=== INFORMATION PROVIDED ===
'''

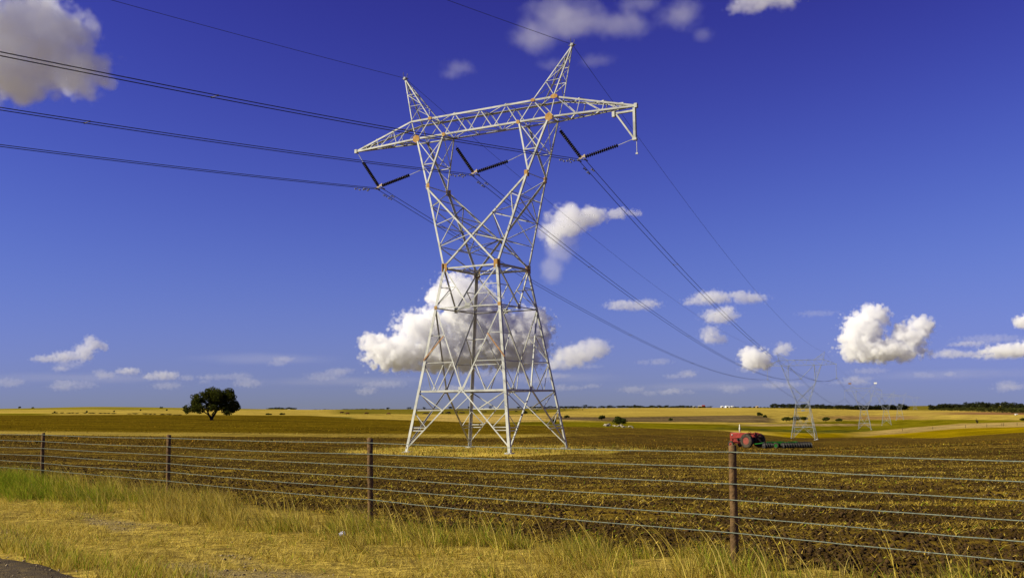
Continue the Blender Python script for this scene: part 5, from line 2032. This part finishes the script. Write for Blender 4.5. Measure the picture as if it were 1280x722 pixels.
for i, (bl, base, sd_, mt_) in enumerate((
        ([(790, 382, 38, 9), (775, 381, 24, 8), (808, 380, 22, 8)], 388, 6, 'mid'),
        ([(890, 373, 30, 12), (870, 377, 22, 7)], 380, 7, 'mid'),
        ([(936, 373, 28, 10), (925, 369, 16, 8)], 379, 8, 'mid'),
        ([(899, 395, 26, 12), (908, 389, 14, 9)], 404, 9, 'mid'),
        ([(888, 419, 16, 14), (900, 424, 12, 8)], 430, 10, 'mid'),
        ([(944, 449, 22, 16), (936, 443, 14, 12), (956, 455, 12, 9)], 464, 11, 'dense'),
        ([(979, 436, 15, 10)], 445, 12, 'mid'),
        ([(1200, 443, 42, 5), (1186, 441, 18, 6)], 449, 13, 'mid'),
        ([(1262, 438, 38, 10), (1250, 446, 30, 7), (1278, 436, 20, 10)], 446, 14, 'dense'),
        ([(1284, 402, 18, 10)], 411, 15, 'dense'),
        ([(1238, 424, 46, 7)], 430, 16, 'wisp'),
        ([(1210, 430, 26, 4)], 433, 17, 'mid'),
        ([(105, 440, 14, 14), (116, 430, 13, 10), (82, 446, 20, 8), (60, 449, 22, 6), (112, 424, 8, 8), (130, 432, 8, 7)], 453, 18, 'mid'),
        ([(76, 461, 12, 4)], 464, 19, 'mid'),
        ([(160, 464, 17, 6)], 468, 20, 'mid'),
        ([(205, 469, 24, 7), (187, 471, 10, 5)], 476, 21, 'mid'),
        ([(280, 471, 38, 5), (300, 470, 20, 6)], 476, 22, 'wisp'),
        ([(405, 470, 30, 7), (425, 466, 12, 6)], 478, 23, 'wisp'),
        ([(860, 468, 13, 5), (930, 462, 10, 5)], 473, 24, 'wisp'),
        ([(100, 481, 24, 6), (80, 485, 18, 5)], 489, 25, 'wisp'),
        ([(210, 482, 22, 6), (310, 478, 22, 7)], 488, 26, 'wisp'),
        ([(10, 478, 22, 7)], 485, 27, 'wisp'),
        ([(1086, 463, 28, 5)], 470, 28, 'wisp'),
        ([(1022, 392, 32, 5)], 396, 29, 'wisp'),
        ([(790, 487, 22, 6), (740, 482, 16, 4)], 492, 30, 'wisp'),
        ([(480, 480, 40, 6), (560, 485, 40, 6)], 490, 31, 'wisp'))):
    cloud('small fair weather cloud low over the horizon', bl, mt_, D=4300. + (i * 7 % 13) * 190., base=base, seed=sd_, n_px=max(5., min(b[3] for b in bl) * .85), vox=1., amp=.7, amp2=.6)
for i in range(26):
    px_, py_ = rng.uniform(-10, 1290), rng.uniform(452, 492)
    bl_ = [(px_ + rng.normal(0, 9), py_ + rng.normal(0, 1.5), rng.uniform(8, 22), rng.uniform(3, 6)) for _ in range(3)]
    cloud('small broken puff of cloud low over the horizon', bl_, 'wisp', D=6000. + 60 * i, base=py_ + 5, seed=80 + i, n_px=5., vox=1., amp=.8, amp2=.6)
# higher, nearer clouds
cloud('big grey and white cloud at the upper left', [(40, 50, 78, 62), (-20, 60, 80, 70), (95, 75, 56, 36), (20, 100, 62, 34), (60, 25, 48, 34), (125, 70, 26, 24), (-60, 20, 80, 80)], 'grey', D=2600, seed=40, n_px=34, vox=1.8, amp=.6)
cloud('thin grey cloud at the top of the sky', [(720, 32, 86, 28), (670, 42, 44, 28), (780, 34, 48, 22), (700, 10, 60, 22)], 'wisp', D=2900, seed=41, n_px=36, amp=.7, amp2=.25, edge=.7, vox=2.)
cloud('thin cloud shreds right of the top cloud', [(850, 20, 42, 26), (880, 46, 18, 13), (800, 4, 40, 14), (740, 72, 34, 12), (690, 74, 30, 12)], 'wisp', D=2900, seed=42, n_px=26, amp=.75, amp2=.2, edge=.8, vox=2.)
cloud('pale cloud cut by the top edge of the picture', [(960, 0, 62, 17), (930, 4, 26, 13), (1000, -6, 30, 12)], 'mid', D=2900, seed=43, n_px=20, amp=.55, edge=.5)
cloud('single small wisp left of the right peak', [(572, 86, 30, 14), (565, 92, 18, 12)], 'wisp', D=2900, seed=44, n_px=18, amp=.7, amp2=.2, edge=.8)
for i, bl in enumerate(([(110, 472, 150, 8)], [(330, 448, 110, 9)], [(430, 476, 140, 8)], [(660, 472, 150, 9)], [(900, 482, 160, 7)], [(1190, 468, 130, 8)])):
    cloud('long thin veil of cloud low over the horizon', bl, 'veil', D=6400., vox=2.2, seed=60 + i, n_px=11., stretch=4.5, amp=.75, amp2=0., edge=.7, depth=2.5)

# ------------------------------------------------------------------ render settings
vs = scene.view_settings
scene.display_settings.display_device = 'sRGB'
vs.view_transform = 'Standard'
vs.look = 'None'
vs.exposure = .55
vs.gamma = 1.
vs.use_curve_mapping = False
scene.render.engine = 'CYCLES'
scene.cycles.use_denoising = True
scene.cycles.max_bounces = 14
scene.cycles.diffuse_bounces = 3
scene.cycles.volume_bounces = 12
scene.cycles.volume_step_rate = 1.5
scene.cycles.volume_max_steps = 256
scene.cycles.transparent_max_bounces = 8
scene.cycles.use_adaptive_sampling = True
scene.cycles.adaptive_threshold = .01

'''

Quote the full listing above word for word; exclude every picture from the copy.

=== WRITTEN RESPONSE ===
Continue the Blender Python script for this scene: part 5, from line 2032. This part finishes the script. Write for Blender 4.5. Measure the picture as if it were 1280x722 pixels.
for i, (bl, base, sd_, mt_) in enumerate((
        ([(790, 382, 38, 9), (775, 381, 24, 8), (808, 380, 22, 8)], 388, 6, 'mid'),
        ([(890, 373, 30, 12), (870, 377, 22, 7)], 380, 7, 'mid'),
        ([(936, 373, 28, 10), (925, 369, 16, 8)], 379, 8, 'mid'),
        ([(899, 395, 26, 12), (908, 389, 14, 9)], 404, 9, 'mid'),
        ([(888, 419, 16, 14), (900, 424, 12, 8)], 430, 10, 'mid'),
        ([(944, 449, 22, 16), (936, 443, 14, 12), (956, 455, 12, 9)], 464, 11, 'dense'),
        ([(979, 436, 15, 10)], 445, 12, 'mid'),
        ([(1200, 443, 42, 5), (1186, 441, 18, 6)], 449, 13, 'mid'),
        ([(1262, 438, 38, 10), (1250, 446, 30, 7), (1278, 436, 20, 10)], 446, 14, 'dense'),
        ([(1284, 402, 18, 10)], 411, 15, 'dense'),
        ([(1238, 424, 46, 7)], 430, 16, 'wisp'),
        ([(1210, 430, 26, 4)], 433, 17, 'mid'),
        ([(105, 440, 14, 14), (116, 430, 13, 10), (82, 446, 20, 8), (60, 449, 22, 6), (112, 424, 8, 8), (130, 432, 8, 7)], 453, 18, 'mid'),
        ([(76, 461, 12, 4)], 464, 19, 'mid'),
        ([(160, 464, 17, 6)], 468, 20, 'mid'),
        ([(205, 469, 24, 7), (187, 471, 10, 5)], 476, 21, 'mid'),
        ([(280, 471, 38, 5), (300, 470, 20, 6)], 476, 22, 'wisp'),
        ([(405, 470, 30, 7), (425, 466, 12, 6)], 478, 23, 'wisp'),
        ([(860, 468, 13, 5), (930, 462, 10, 5)], 473, 24, 'wisp'),
        ([(100, 481, 24, 6), (80, 485, 18, 5)], 489, 25, 'wisp'),
        ([(210, 482, 22, 6), (310, 478, 22, 7)], 488, 26, 'wisp'),
        ([(10, 478, 22, 7)], 485, 27, 'wisp'),
        ([(1086, 463, 28, 5)], 470, 28, 'wisp'),
        ([(1022, 392, 32, 5)], 396, 29, 'wisp'),
        ([(790, 487, 22, 6), (740, 482, 16, 4)], 492, 30, 'wisp'),
        ([(480, 480, 40, 6), (560, 485, 40, 6)], 490, 31, 'wisp'))):
    cloud('small fair weather cloud low over the horizon', bl, mt_, D=4300. + (i * 7 % 13) * 190., base=base, seed=sd_, n_px=max(5., min(b[3] for b in bl) * .85), vox=1., amp=.7, amp2=.6)
for i in range(26):
    px_, py_ = rng.uniform(-10, 1290), rng.uniform(452, 492)
    bl_ = [(px_ + rng.normal(0, 9), py_ + rng.normal(0, 1.5), rng.uniform(8, 22), rng.uniform(3, 6)) for _ in range(3)]
    cloud('small broken puff of cloud low over the horizon', bl_, 'wisp', D=6000. + 60 * i, base=py_ + 5, seed=80 + i, n_px=5., vox=1., amp=.8, amp2=.6)
# higher, nearer clouds
cloud('big grey and white cloud at the upper left', [(40, 50, 78, 62), (-20, 60, 80, 70), (95, 75, 56, 36), (20, 100, 62, 34), (60, 25, 48, 34), (125, 70, 26, 24), (-60, 20, 80, 80)], 'grey', D=2600, seed=40, n_px=34, vox=1.8, amp=.6)
cloud('thin grey cloud at the top of the sky', [(720, 32, 86, 28), (670, 42, 44, 28), (780, 34, 48, 22), (700, 10, 60, 22)], 'wisp', D=2900, seed=41, n_px=36, amp=.7, amp2=.25, edge=.7, vox=2.)
cloud('thin cloud shreds right of the top cloud', [(850, 20, 42, 26), (880, 46, 18, 13), (800, 4, 40, 14), (740, 72, 34, 12), (690, 74, 30, 12)], 'wisp', D=2900, seed=42, n_px=26, amp=.75, amp2=.2, edge=.8, vox=2.)
cloud('pale cloud cut by the top edge of the picture', [(960, 0, 62, 17), (930, 4, 26, 13), (1000, -6, 30, 12)], 'mid', D=2900, seed=43, n_px=20, amp=.55, edge=.5)
cloud('single small wisp left of the right peak', [(572, 86, 30, 14), (565, 92, 18, 12)], 'wisp', D=2900, seed=44, n_px=18, amp=.7, amp2=.2, edge=.8)
for i, bl in enumerate(([(110, 472, 150, 8)], [(330, 448, 110, 9)], [(430, 476, 140, 8)], [(660, 472, 150, 9)], [(900, 482, 160, 7)], [(1190, 468, 130, 8)])):
    cloud('long thin veil of cloud low over the horizon', bl, 'veil', D=6400., vox=2.2, seed=60 + i, n_px=11., stretch=4.5, amp=.75, amp2=0., edge=.7, depth=2.5)

# ------------------------------------------------------------------ render settings
vs = scene.view_settings
scene.display_settings.display_device = 'sRGB'
vs.view_transform = 'Standard'
vs.look = 'None'
vs.exposure = .55
vs.gamma = 1.
vs.use_curve_mapping = False
scene.render.engine = 'CYCLES'
scene.cycles.use_denoising = True
scene.cycles.max_bounces = 14
scene.cycles.diffuse_bounces = 3
scene.cycles.volume_bounces = 12
scene.cycles.volume_step_rate = 1.5
scene.cycles.volume_max_steps = 256
scene.cycles.transparent_max_bounces = 8
scene.cycles.use_adaptive_sampling = True
scene.cycles.adaptive_threshold = .01